The relationship between the First World War and poetry has become symbiotic for both parties to the partnership. It was fought by a literate generation, the beneficiary of compulsory primary education, which was used to seeing verse (even if much of it was doggerel) printed in daily newspapers. Moreover, poetry carried an immediacy in conveying war’s emotional charge denied to prose.

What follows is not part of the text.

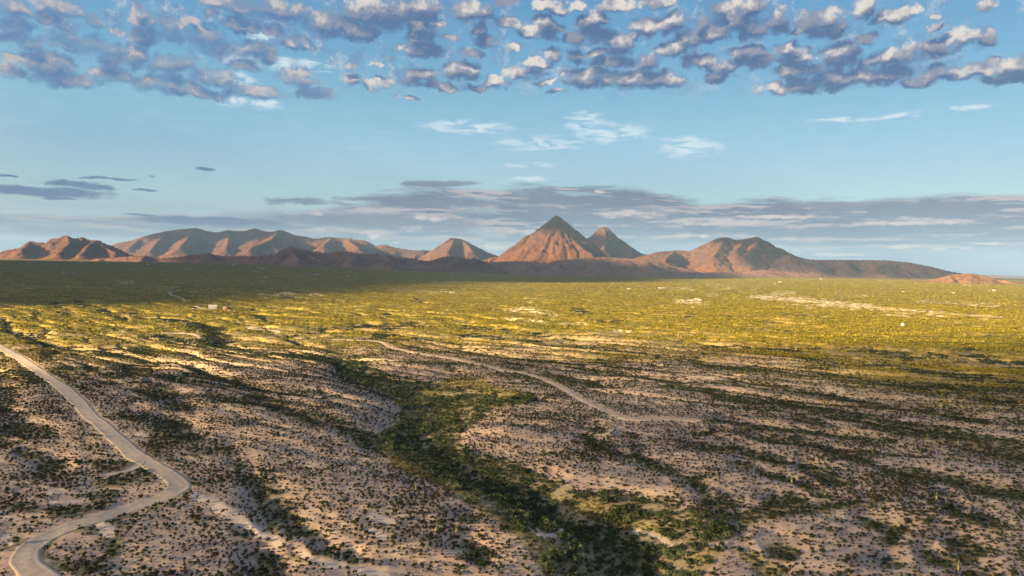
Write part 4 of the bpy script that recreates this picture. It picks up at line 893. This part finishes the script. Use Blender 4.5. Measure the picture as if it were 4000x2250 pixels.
# ------------------------------------------------------------------ yuccas with pale dead leaves
M_YUC, g_, b_2 = material('yucca_dead_leaves', 0.9); b_2.inputs['Base Color'].default_value = (0.52, 0.42, 0.18, 1)
M_YUG, g_, b_2 = material('yucca_blades', 0.8); b_2.inputs['Base Color'].default_value = (0.24, 0.26, 0.10, 1)
M_YUF, g_, b_2 = material('yucca_stalk', 0.8); b_2.inputs['Base Color'].default_value = (0.50, 0.40, 0.22, 1)
def spikes(r_, z0, z1, n, l_, up, w_=0.05, rad=0.12):
    V = []; Fc = []
    for j in range(n):
        a = r_.random() * 6.283; zz = z0 + (z1 - z0) * r_.random(); e = up + r_.normal() * 0.35; i = len(V)
        c0 = np.array([rad * math.cos(a), rad * math.sin(a), zz]); d = np.array([math.cos(a) * math.cos(e), math.sin(a) * math.cos(e), math.sin(e)]); s_ = np.array([-math.sin(a), math.cos(a), 0]) * w_
        V += [c0 - s_, c0 + s_, c0 + d * l_ + s_ * 0.2, c0 + d * l_ - s_ * 0.2]; Fc.append((i, i + 1, i + 2, i + 3))
    return V, Fc
def tube(p0, p1, r0, r1, n=7):
    V = [np.array(p0) + r0 * np.array([math.cos(q * 6.283 / n), math.sin(q * 6.283 / n), 0]) for q in range(n)] + [np.array(p1) + r1 * np.array([math.cos(q * 6.283 / n), math.sin(q * 6.283 / n), 0]) for q in range(n)]
    return V, [(q, (q + 1) % n, n + (q + 1) % n, n + q) for q in range(n)] + [tuple(range(n, 2 * n))]
yr = np.random.default_rng(3)
Vt, Ft = tube((0, 0, -0.2), (0, 0, 1.7), 0.16, 0.2); Vs, Fs = spikes(yr, 0.3, 1.7, 90, 0.45, -1.1, 0.06, 0.16)
yt_me = mesh_obj('trunk', np.array(Vt + Vs), Ft + [tuple(a + len(Vt) for a in f) for f in Fs], M_YUC); YT = yt_me
YC = mesh_obj('crown', *[np.array(q) if i_ == 0 else q for i_, q in enumerate(spikes(yr, 1.6, 1.9, 80, 0.75, 0.45, 0.05, 0.1))], M_YUG)
Vf, Ff = tube((0, 0, 1.8), (0.1, 0.05, 3.1), 0.05, 0.03); Vs, Fs = spikes(yr, 2.4, 3.1, 40, 0.22, 0.2, 0.08, 0.05)
YF = mesh_obj('flower_stalk', np.array(Vf + Vs), Ff + [tuple(a + len(Vf) for a in f) for f in Fs], M_YUF)
YUC = [(B, a, b_, lab) for B, a, b_, lab in [
 ('4',430,630,'at the head of the short gully on the lower right slope'),('4',720,750,'at the mouth of the short gully on the lower right slope'),('4',1690,780,'alone on the pale slope at lower right'),('4',1880,1380,'beside dark shrubs near the bottom right corner'),
 ('4',1140,110,'at the upper end of the long dark wash on the right'),('4',1810,200,'tallest in the long dark wash on the right'),('4',1650,190,'in the long dark wash on the right, left of the tallest one'),('4',1610,240,'at the lower rim of the long dark wash on the right'),('4',1880,290,'nearest the right edge in the long dark wash'),('4',1360,1020,'in the light green shrub group at lower right'),
 ('2',90,670,'at the left foot of the long pale ridge'),('2',1570,1060,'on the flank of the pale ridge, near its right end'),('2',1745,1070,'on the flank of the pale ridge, rightmost of two'),('2',1390,690,'on the crest of the pale ridge above the green wash'),('2',1610,750,'on the edge of the green wash below the pale ridge crest'),('2',1670,300,'inside the upper green wash'),
 ('3',2430,620,'on the stony slope right of the green wash'),('3',1320,520,'in the thin gully right of the green wash'),('3',1690,650,'at the fork of the thin gully right of the green wash'),
 ('5',1315,400,'leftmost on the golden flat behind the dirt road'),('5',1510,425,'on the golden flat behind the dirt road'),('5',1660,700,'below the long dark gully behind the dirt road'),('5',2485,485,'far right on the golden flat behind the dirt road'),
 ('A',170,435,'on the golden flat above the gravel road'),('A',70,820,'left of the gravel road among dark shrubs'),('A',545,440,'on the golden flat right of the gravel road'),('A',870,740,'on the slope right of the gravel road'),('A',2045,760,'on the pale knoll left of the upper wash'),('A',2225,740,'on the pale knoll beside the upper wash'),('A',2480,800,'at the bend of the upper wash'),('A',1270,810,'in the thin dark gully across the left slope'),
 ('6',110,485,'on the green flat below the white compound'),('6',585,475,'on the green flat right of the white compound'),('6',1210,515,'at the lower rim of the bright yellow flat')]]
YORG = {'4': (2900, 1600, KB), '2': (1000, 1600, KB), '3': (2000, 1600, KB), '5': (1300, 1050, K4), 'A': (0, 1050, K4), '6': (2600, 1050, K4)}
first = True
for B, a, b_, lab in YUC:
    ox, oy, kq = YORG[B]; hx, hy = hit(ox + a / kq, oy + b_ / kq + 5); hz = float(ground(hx, hy)[0])
    e = bpy.data.objects.new('yucca', None); S.collection.objects.link(e)
    d_ = math.hypot(hx, hy); s_ = float(0.95 + 0.35 * yr.random()) * (1.35 if d_ > 900 else 1.0); e.location = (hx, hy, hz); e.scale = (s_,) * 3; e.rotation_euler = (0, 0, float(yr.random() * 6.28))
    for pr in (YT, YC, YF):
        c_ = pr if first else pr.copy()
        if not first: S.collection.objects.link(c_)
        c_.parent = e
    first = False
    tag(e, 'pale yellow yucca ' + lab, 'yucca', 'yuccas scattered over the desert')

# ------------------------------------------------------------------ houses of the valley
def pmat(name, c, rough=0.7):
    m_, g, bs = material(name, rough); pos = g.n('ShaderNodeNewGeometry').outputs['Position']
    g.put(bs.inputs['Base Color'], g.mix(g.sm(g.noise(pos, 0.8, 3), 0.3, 0.7), tuple(v * 0.88 for v in c) + (1,), tuple(c) + (1,))); return m_
H_WHITE = pmat('plaster_white', (0.44, 0.43, 0.41)); H_TAN = pmat('plaster_tan', (0.42, 0.35, 0.28)); H_ROOF = pmat('metal_roof', (0.40, 0.40, 0.39), 0.6); H_GREY = pmat('grey_roof', (0.30, 0.31, 0.33), 0.5)
H_ORANGE = pmat('rust_red_paint', (0.55, 0.16, 0.05)); H_GLASS = pmat('window_glass', (0.05, 0.07, 0.09), 0.15); H_DOOR = pmat('door_wood', (0.20, 0.12, 0.07))
def boxvf(x0, x1, y0, y1, z0, z1):
    return [(x0, y0, z0), (x1, y0, z0), (x1, y1, z0), (x0, y1, z0), (x0, y0, z1), (x1, y0, z1), (x1, y1, z1), (x0, y1, z1)], [(0, 3, 2, 1), (4, 5, 6, 7), (0, 1, 5, 4), (1, 2, 6, 5), (2, 3, 7, 6), (3, 0, 4, 7)]
def gable_wall(l_, d, h, rise):      # pentagonal ends
    a, b_ = l_ / 2, d / 2
    V = [(-a, -b_, -1), (a, -b_, -1), (a, b_, -1), (-a, b_, -1), (-a, -b_, h), (a, -b_, h), (a, b_, h), (-a, b_, h), (-a, 0, h + rise), (a, 0, h + rise)]
    return V, [(0, 3, 2, 1), (0, 1, 5, 4), (2, 3, 7, 6), (1, 2, 6, 9, 5), (3, 0, 4, 8, 7)]
def gable_roof(l_, d, h, rise, t=0.25, ov=0.6):
    a, b_ = l_ / 2 + ov, d / 2 + ov; dz = rise * ov / (d / 2)
    V = [(-a, -b_, h - dz + .02), (a, -b_, h - dz + .02), (a, 0, h + rise + .02), (-a, 0, h + rise + .02), (a, b_, h - dz + .02), (-a, b_, h - dz + .02)]
    V += [(x_, y_, z_ + t) for x_, y_, z_ in V]
    return V, [(0, 3, 2, 1), (3, 5, 4, 2), (6, 7, 8, 9), (9, 8, 10, 11), (0, 1, 7, 6), (4, 5, 11, 10), (1, 2, 8, 7), (2, 4, 10, 8), (3, 0, 6, 9), (5, 3, 9, 11)]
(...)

For most Scottish poets, war rarely has a redeeming purpose. And yet that does not make the poems unpatriotic. Throughout this volume there is a strong sense of Scotland’s identity. The grief is not just personal, it is also public – a sense of the collective loss inflicted on the community by war. It is nonetheless a community that for the most part looks inwards, whose members know each other, at least subliminally. While the war went on, many citizen soldiers were sustained by an idealised vision of what they had left behind. Wartime patriotism has been redefined in the process: not so much flag-waving and more home and hearth. Today’s scholarship also sees it as nostalgic and backward-looking. And so are the poems published here. Apart from Jean Guthrie-Smith’s description of the canteen in a national shell-filling factory, the Scotland of these poets is overwhelmingly agricultural and rural, a Scotland of mountain and moor not of munitions production and ship-building.

The jobs from which the soldiers in these poems have been torn are those of shepherding and ploughing, not welding and riveting. The regret is that their passing will leave land untilled, and so agricultural – not industrial – output will fall. And yet the latter defined Scotland’s greatest contribution to Britain’s war effort: Glasgow, ‘the second city of the empire’, supplied an imperial fighting machine and many of its allies.

The poems evoke an ‘old’ Scotland in another sense too. Women’s experience of the war is refracted less through their contribution to the war effort and more through their definition of themselves in relation to their menfolk. May Wedderburn Cannan made a contribution to the war effort by working in an office. But her poem, ‘To a clerk, now at the wars’, does not trumpet her work; instead it envies the male clerk whom she has replaced because he is now freed to take an active part in the fighting.

The early poems of the war urge Scots to show the rest of Britain what Scotland can do; they tell Scots to vie with the other nations of the United Kingdom, and do so in the certainty that, while its components possess separate identities, they are also defined by a common one, that of Britain and its empire. By 1918 Scotland did not stand where it had stood in 1914 – either in its sense of itself or in its relationship to others. There is therefore a difference between poems about the war which happen to be about Scots, and poems which are more directly addressed to Scotland itself. One consequence of the war was that its experience made that distinction increasingly significant: Scots took up arms for Britain and the empire, but Scotland became more conscious of itself as it fought.

The poet who embodied that response in the later twentieth century was Hugh MacDiarmid, a veteran of the campaign in Macedonia for whom the war provoked political as well as cultural nationalism. Most of those included in this fresh and original collection are much less well-known than he. But Charles Hamilton Sorley and E. Alan Mackintosh can stand with the best of the English-language canon, and both died too soon in the war to have reached the maturity of which they were capable.